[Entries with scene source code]
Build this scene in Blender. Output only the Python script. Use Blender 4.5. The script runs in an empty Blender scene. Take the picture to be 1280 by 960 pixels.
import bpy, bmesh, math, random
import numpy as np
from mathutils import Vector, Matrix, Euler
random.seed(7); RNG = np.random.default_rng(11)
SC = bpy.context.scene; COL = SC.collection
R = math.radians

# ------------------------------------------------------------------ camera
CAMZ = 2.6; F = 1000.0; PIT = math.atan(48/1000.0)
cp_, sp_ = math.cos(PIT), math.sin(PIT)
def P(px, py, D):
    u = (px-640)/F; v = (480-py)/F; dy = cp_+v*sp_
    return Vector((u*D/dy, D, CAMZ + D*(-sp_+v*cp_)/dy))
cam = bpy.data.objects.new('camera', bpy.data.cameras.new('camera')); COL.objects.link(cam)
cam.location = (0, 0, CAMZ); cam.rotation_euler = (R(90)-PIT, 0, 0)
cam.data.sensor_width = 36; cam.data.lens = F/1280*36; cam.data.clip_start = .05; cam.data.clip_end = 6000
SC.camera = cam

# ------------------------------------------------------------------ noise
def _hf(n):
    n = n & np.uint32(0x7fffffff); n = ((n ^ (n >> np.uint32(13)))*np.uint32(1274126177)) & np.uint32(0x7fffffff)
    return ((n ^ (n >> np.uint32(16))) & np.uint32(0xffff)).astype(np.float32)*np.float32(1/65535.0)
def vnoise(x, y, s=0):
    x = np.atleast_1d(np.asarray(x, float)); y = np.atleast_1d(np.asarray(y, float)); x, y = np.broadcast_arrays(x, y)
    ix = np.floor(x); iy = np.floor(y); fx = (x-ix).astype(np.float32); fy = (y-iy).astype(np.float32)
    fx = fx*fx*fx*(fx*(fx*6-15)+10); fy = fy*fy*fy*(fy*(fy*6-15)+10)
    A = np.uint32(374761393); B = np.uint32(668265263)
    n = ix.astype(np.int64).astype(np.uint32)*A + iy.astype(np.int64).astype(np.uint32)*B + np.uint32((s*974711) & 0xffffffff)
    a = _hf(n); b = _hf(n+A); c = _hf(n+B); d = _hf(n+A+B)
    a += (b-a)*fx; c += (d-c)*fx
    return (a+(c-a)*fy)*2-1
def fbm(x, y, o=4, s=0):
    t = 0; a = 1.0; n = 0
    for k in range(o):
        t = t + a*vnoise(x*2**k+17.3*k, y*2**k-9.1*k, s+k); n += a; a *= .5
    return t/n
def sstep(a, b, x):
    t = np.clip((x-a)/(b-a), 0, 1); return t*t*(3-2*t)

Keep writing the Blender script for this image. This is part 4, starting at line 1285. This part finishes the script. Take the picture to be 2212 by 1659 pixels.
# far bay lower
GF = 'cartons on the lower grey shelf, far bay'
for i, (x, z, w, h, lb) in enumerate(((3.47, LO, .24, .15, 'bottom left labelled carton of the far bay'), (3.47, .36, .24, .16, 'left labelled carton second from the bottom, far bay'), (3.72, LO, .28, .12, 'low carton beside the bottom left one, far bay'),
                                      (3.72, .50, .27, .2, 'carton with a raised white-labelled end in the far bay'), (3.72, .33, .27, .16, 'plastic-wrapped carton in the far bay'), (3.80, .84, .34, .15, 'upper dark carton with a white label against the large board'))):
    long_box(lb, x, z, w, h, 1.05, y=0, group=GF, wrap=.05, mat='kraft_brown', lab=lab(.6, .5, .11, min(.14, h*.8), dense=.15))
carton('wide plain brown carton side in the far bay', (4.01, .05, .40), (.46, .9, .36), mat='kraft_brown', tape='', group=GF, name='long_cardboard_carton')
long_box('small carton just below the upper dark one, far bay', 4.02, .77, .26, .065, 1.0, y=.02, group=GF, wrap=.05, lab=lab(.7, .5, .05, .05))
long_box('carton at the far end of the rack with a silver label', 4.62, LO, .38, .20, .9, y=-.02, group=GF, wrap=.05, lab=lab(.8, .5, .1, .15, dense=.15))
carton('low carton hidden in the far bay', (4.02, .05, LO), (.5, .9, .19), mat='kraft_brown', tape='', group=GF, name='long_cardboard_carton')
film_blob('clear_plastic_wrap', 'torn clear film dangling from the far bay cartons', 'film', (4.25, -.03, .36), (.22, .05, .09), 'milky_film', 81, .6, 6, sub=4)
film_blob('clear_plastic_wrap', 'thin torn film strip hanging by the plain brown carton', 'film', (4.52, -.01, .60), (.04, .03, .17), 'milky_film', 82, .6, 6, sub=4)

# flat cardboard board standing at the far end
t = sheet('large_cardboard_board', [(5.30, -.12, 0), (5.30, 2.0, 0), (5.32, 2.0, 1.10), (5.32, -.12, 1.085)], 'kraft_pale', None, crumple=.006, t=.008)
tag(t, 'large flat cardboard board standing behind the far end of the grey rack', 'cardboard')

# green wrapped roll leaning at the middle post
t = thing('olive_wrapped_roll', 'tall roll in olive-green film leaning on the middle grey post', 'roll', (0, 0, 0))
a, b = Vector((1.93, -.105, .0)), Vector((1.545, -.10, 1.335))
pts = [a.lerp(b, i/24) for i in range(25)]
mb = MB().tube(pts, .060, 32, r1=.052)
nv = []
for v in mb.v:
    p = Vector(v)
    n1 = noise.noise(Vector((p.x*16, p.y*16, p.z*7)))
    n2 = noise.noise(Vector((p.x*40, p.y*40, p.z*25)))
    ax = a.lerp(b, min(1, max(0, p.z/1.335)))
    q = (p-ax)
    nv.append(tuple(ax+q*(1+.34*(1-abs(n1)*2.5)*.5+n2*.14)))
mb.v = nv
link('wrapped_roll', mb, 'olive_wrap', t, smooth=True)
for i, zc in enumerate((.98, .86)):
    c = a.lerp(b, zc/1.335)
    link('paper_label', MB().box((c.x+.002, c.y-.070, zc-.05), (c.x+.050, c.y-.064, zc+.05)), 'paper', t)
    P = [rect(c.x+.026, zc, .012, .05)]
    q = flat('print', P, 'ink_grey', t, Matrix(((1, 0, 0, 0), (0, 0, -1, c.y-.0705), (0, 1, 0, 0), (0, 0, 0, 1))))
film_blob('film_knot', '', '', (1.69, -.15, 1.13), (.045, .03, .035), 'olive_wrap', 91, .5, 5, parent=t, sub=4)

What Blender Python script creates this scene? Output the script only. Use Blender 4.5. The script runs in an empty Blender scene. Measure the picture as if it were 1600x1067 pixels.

> _What is expected_
Set down every record above exactly as given.

> _Expected output_
Build this scene in Blender. Output only the Python script. Use Blender 4.5. The script runs in an empty Blender scene. Take the picture to be 1280 by 960 pixels.
import bpy, bmesh, math, random
import numpy as np
from mathutils import Vector, Matrix, Euler
random.seed(7); RNG = np.random.default_rng(11)
SC = bpy.context.scene; COL = SC.collection
R = math.radians

# ------------------------------------------------------------------ camera
CAMZ = 2.6; F = 1000.0; PIT = math.atan(48/1000.0)
cp_, sp_ = math.cos(PIT), math.sin(PIT)
def P(px, py, D):
    u = (px-640)/F; v = (480-py)/F; dy = cp_+v*sp_
    return Vector((u*D/dy, D, CAMZ + D*(-sp_+v*cp_)/dy))
cam = bpy.data.objects.new('camera', bpy.data.cameras.new('camera')); COL.objects.link(cam)
cam.location = (0, 0, CAMZ); cam.rotation_euler = (R(90)-PIT, 0, 0)
cam.data.sensor_width = 36; cam.data.lens = F/1280*36; cam.data.clip_start = .05; cam.data.clip_end = 6000
SC.camera = cam

# ------------------------------------------------------------------ noise
def _hf(n):
    n = n & np.uint32(0x7fffffff); n = ((n ^ (n >> np.uint32(13)))*np.uint32(1274126177)) & np.uint32(0x7fffffff)
    return ((n ^ (n >> np.uint32(16))) & np.uint32(0xffff)).astype(np.float32)*np.float32(1/65535.0)
def vnoise(x, y, s=0):
    x = np.atleast_1d(np.asarray(x, float)); y = np.atleast_1d(np.asarray(y, float)); x, y = np.broadcast_arrays(x, y)
    ix = np.floor(x); iy = np.floor(y); fx = (x-ix).astype(np.float32); fy = (y-iy).astype(np.float32)
    fx = fx*fx*fx*(fx*(fx*6-15)+10); fy = fy*fy*fy*(fy*(fy*6-15)+10)
    A = np.uint32(374761393); B = np.uint32(668265263)
    n = ix.astype(np.int64).astype(np.uint32)*A + iy.astype(np.int64).astype(np.uint32)*B + np.uint32((s*974711) & 0xffffffff)
    a = _hf(n); b = _hf(n+A); c = _hf(n+B); d = _hf(n+A+B)
    a += (b-a)*fx; c += (d-c)*fx
    return (a+(c-a)*fy)*2-1
def fbm(x, y, o=4, s=0):
    t = 0; a = 1.0; n = 0
    for k in range(o):
        t = t + a*vnoise(x*2**k+17.3*k, y*2**k-9.1*k, s+k); n += a; a *= .5
    return t/n
def sstep(a, b, x):
    t = np.clip((x-a)/(b-a), 0, 1); return t*t*(3-2*t)

Keep writing the Blender script for this image. This is part 4, starting at line 1285. This part finishes the script. Take the picture to be 2212 by 1659 pixels.
# far bay lower
GF = 'cartons on the lower grey shelf, far bay'
for i, (x, z, w, h, lb) in enumerate(((3.47, LO, .24, .15, 'bottom left labelled carton of the far bay'), (3.47, .36, .24, .16, 'left labelled carton second from the bottom, far bay'), (3.72, LO, .28, .12, 'low carton beside the bottom left one, far bay'),
                                      (3.72, .50, .27, .2, 'carton with a raised white-labelled end in the far bay'), (3.72, .33, .27, .16, 'plastic-wrapped carton in the far bay'), (3.80, .84, .34, .15, 'upper dark carton with a white label against the large board'))):
    long_box(lb, x, z, w, h, 1.05, y=0, group=GF, wrap=.05, mat='kraft_brown', lab=lab(.6, .5, .11, min(.14, h*.8), dense=.15))
carton('wide plain brown carton side in the far bay', (4.01, .05, .40), (.46, .9, .36), mat='kraft_brown', tape='', group=GF, name='long_cardboard_carton')
long_box('small carton just below the upper dark one, far bay', 4.02, .77, .26, .065, 1.0, y=.02, group=GF, wrap=.05, lab=lab(.7, .5, .05, .05))
long_box('carton at the far end of the rack with a silver label', 4.62, LO, .38, .20, .9, y=-.02, group=GF, wrap=.05, lab=lab(.8, .5, .1, .15, dense=.15))
carton('low carton hidden in the far bay', (4.02, .05, LO), (.5, .9, .19), mat='kraft_brown', tape='', group=GF, name='long_cardboard_carton')
film_blob('clear_plastic_wrap', 'torn clear film dangling from the far bay cartons', 'film', (4.25, -.03, .36), (.22, .05, .09), 'milky_film', 81, .6, 6, sub=4)
film_blob('clear_plastic_wrap', 'thin torn film strip hanging by the plain brown carton', 'film', (4.52, -.01, .60), (.04, .03, .17), 'milky_film', 82, .6, 6, sub=4)

# flat cardboard board standing at the far end
t = sheet('large_cardboard_board', [(5.30, -.12, 0), (5.30, 2.0, 0), (5.32, 2.0, 1.10), (5.32, -.12, 1.085)], 'kraft_pale', None, crumple=.006, t=.008)
tag(t, 'large flat cardboard board standing behind the far end of the grey rack', 'cardboard')

# green wrapped roll leaning at the middle post
t = thing('olive_wrapped_roll', 'tall roll in olive-green film leaning on the middle grey post', 'roll', (0, 0, 0))
a, b = Vector((1.93, -.105, .0)), Vector((1.545, -.10, 1.335))
pts = [a.lerp(b, i/24) for i in range(25)]
mb = MB().tube(pts, .060, 32, r1=.052)
nv = []
for v in mb.v:
    p = Vector(v)
    n1 = noise.noise(Vector((p.x*16, p.y*16, p.z*7)))
    n2 = noise.noise(Vector((p.x*40, p.y*40, p.z*25)))
    ax = a.lerp(b, min(1, max(0, p.z/1.335)))
    q = (p-ax)
    nv.append(tuple(ax+q*(1+.34*(1-abs(n1)*2.5)*.5+n2*.14)))
mb.v = nv
link('wrapped_roll', mb, 'olive_wrap', t, smooth=True)
for i, zc in enumerate((.98, .86)):
    c = a.lerp(b, zc/1.335)
    link('paper_label', MB().box((c.x+.002, c.y-.070, zc-.05), (c.x+.050, c.y-.064, zc+.05)), 'paper', t)
    P = [rect(c.x+.026, zc, .012, .05)]
    q = flat('print', P, 'ink_grey', t, Matrix(((1, 0, 0, 0), (0, 0, -1, c.y-.0705), (0, 1, 0, 0), (0, 0, 0, 1))))
film_blob('film_knot', '', '', (1.69, -.15, 1.13), (.045, .03, .035), 'olive_wrap', 91, .5, 5, parent=t, sub=4)

What Blender Python script creates this scene? Output the script only. Use Blender 4.5. The script runs in an empty Blender scene. Measure the picture as if it were 1600x1067 pixels.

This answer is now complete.